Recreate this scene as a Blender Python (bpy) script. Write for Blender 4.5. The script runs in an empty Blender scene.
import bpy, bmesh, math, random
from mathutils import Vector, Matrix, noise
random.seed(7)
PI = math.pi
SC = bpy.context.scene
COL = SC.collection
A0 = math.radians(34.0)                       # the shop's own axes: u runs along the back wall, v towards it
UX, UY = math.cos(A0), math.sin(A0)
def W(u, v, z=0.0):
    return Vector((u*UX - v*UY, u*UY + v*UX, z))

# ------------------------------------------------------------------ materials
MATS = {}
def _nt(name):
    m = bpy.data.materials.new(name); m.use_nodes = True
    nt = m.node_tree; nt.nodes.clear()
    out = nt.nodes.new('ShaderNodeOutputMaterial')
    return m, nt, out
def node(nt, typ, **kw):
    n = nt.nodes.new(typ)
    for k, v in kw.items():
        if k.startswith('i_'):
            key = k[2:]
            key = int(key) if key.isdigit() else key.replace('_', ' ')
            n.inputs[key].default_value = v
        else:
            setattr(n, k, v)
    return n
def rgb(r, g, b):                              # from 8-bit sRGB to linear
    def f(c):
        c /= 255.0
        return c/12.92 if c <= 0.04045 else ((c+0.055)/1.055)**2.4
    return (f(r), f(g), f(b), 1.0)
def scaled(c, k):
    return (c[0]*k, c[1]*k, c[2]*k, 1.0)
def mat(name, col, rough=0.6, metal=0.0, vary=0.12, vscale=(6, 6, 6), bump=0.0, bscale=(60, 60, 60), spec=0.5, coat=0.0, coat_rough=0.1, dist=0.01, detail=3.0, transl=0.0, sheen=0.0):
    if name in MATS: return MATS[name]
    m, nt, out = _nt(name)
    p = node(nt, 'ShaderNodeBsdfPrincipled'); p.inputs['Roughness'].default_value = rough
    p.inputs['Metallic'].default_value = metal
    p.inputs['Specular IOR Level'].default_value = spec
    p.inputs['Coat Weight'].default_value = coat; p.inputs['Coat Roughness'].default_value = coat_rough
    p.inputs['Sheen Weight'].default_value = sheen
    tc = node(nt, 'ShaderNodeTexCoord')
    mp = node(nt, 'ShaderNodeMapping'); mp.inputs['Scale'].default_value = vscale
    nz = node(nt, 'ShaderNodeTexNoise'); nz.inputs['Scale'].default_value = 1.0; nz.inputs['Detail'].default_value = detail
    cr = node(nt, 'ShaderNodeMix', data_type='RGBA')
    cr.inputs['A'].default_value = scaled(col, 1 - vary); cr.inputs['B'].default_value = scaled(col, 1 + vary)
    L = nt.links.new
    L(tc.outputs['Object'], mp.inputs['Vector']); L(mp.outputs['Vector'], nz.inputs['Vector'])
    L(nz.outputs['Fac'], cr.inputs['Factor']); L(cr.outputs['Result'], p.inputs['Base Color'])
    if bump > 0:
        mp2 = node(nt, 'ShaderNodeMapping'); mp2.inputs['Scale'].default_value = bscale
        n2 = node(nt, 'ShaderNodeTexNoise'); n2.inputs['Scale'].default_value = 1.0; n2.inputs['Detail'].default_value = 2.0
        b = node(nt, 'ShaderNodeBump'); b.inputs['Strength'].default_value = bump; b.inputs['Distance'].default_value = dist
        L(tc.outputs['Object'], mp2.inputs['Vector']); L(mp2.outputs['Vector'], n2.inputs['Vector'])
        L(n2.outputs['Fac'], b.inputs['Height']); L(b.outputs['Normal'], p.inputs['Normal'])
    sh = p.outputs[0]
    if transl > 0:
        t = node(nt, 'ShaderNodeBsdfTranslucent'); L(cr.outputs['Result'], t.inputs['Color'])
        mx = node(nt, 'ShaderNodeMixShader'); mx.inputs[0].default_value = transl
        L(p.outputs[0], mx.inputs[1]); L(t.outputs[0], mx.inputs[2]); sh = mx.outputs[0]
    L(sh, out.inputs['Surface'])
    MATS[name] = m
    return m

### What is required
Return only the lines from the beginning of the material up to and including the line with "return Vector((u*UX - v*UY, u*UY", exactly as written.

### Result of the exercise
Recreate this scene as a Blender Python (bpy) script. Write for Blender 4.5. The script runs in an empty Blender scene.
import bpy, bmesh, math, random
from mathutils import Vector, Matrix, noise
random.seed(7)
PI = math.pi
SC = bpy.context.scene
COL = SC.collection
A0 = math.radians(34.0)                       # the shop's own axes: u runs along the back wall, v towards it
UX, UY = math.cos(A0), math.sin(A0)
def W(u, v, z=0.0):
    return Vector((u*UX - v*UY, u*UY + v*UX, z))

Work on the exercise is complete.